Court also holds that arbitrability questions must be resolved by the arbitrator
The 10th Circuit has decided two significant issues in an otherwise garden-variety off-the-clock case, one relating to arbitration and the other to one inherent problem in such cases. Brayman v. Keypoint Government Solutions, Inc., Case Nos. 22-1118 & 22-1168 (10th Cir. 2023).
The facts of the Brayman case were generally unremarkable. The defendant was in the business of performing investigations and background checks for various federal agencies. It employed field investigators to undertake the necessary interviews, public records searches, and the writing of investigation reports. Like most employers, it required advance approval of overtime. As is often the case in this type of litigation, the plaintiffs contended that they could not complete all of their work without overtime, and that they underreported their time to avoid the possibility of discipline.
The district court conditionally certified the case and 214 individuals opted in, 63 of whom were from California. The plaintiffs then asserted a Rule 23 set of claims for all California employees based on similar off-the-clock allegations and claimed missed meal and rest breaks.
The defendant asserted arbitration agreements as to most of the California employees, which the district court found to be unenforceable. The court also certified Rule 23 class and granted "final FLSA certification" as to the rest.
The 10th Circuit reversed on both counts. As to arbitration, the plaintiffs raised what appear to be colorable arguments that the arbitration agreements did not apply, but the court of appeals found that the agreements also provided that such determinations were to be made by the arbitrator. That provision meant that, indeed, the arbitrator and not the court should have decided that question.
As to the off-the-clock claims, the court found that the lower court's analysis was lacking and did not constitute the required "rigorous" inquiry Rule 23 required. It found multiple questions, such as whether there was common evidence (i.e., common to the class) that the employer was aware that off-the-clock work was being performed. The district court similarly did not analyze whether, in fact, the work could be done in the allotted time or whether some employees' difficulties stemmed from purely local concerns or even their own performance.
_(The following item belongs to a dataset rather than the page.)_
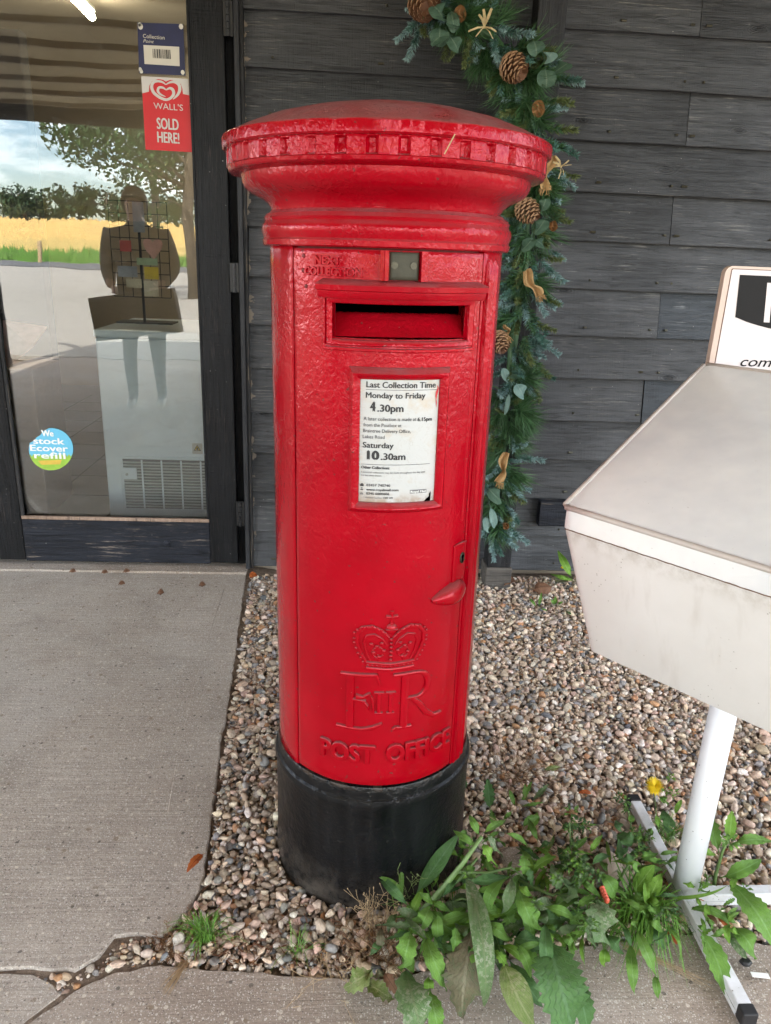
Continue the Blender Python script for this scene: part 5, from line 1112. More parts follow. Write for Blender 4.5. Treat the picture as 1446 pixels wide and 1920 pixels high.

Tellingly, in a comment that would apply to many such cases, the court stated:
"There is no illegality in setting very high (perhaps unrealistic) productivity requirements. Those requirements might lead to dismissal of many, perhaps even a large majority, of those hired. But as long as they are paid what they are due, they have no complaint [under applicable law]."
The decision in Brayman is a reminder that the terms of the arbitration agreement can determine questions of arbitrability. More broadly, it also highlights a problem common to many off-the-clock cases, which is that they almost always devolve into individual inquiries even if the employees may claim that the employer's policies overall were too strict.
The bottom line: Almost by their very nature, off-the-clock cases often involve individual inquiries that may make them unsuitable for class or collective treatment.